Turner, peintre de lumière et chanteur de Purcell
J.M.W Turner, le plus grand peintre anglais de la première moitié du 19e siècle, est à l’honneur au cinéma en ce moment dans le nouveau film de Mike Leigh, intitulé « Mr Turner ». Artiste charismatique et visionnaire, Turner a fortement marqué son époque avec des peintures et aquarelles d’un style très personnel, anticipant le mouvement impressionniste et même, dans ses dernières toiles, l’art abstrait du début XXe.
Surnommé le « peintre de la lumière », Turner est magistralement incarné par Timothy Spall, acteur britannique récompensé par le prix de l’interprétation masculine à Cannes cette année (et que les fans d’Harry Potter connaissent bien au cinéma dans le rôle de Wormtail, le serviteur de Voldemort). Rythmé, à la fois drôle et sérieux, le film est un superbe biopic tout sauf ennuyeux, d’un ton un peu décalé, qui se focalise sur une trentaine d’années de la vie du peintre, entre 1820, âge de la maturité, et 1851, année de sa mort.
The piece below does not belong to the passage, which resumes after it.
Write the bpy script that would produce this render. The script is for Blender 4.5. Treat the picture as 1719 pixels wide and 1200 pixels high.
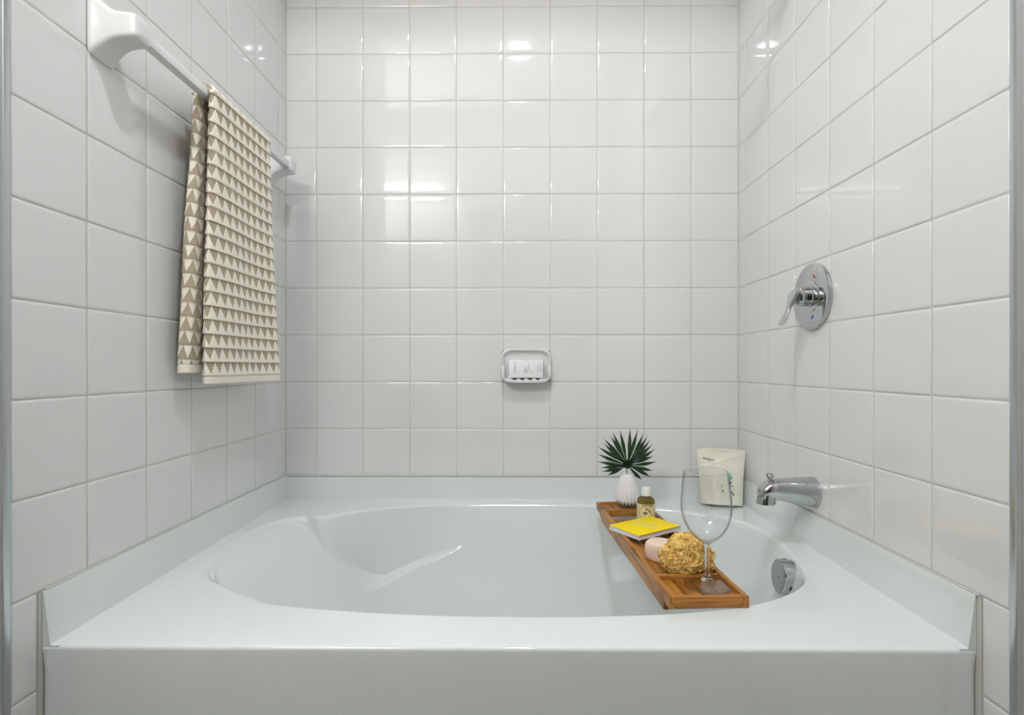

Au milieu de somptueux paysages romantiques de l’Angleterre et du Pays de Galles, la lumière et la photographie du film sont très soignées, et Mike Leigh replace merveilleusement bien l’art de Turner dans son époque, avec l’émergence de la première révolution industrielle et l’invention de la machine à vapeur. Des mutations technologiques qui ont inspiré plusieurs chef d’oeuvres au peintre, comme le fameux Rain, Steam and Speed de 1844 :
Et la musique dans tout ça ? Passons sur celle de Gary Yershon, compositeur de la bande originale du film qui a livré une partition étonnamment moderne et quelque peu abstraite, qui nous a semblé un peu hors sujet, même si on comprend qu’il a peut-être voulu montrer le côté « très en avance » du personnage.
Concernant l’utilisation de la musique classique, une scène au milieu du film a particulièrement retenu notre attention de mélomanes, lorsque Turner est invité dans la demeure d’un riche mécène. Il admire la disposition de ses tableaux dans le grand salon lorsqu’il est attiré par une femme (sans doute la maîtresse des lieux) jouant au pianoforte la Sonate dite « Pathétique » de Beethoven. Elle aurait pu jouer la Sonate dite « La Tempête », qui aurait été un clin d’oeil au fameux tableau Snow Storm de Turner (1842). Mais la « Pathétique » semble mieux correspondre à l’état d’esprit mélancolique de la pianiste qui, quand Turner lui avoue son amour pour Henry Purcell, lui joue sans hésiter la fameuse lamentation de Didon. Et Turner, après avoir essayé de chanter l’air d’une voix monstrueusement fausse, de résumer la chose en parlant de « deceptive love » (amour déçu), des mots qui laissent la pianiste dans un état songeur…
C’est à peu près tout pour la musique classique dans ce long et beau film, qu’il faut surtout aller voir pour la personnalité singulière de Mr Turner – son humour pince-sans-rire, ses silences et ses grognements récurrents, la relation fusionnelle qu’il entretient avec son père, sa grande sensibilité et sa curiosité à la fois fascinée et méfiante pour les nouvelles découvertes physiques… Et bien évidemment, par dessus tout, sa peinture si géniale.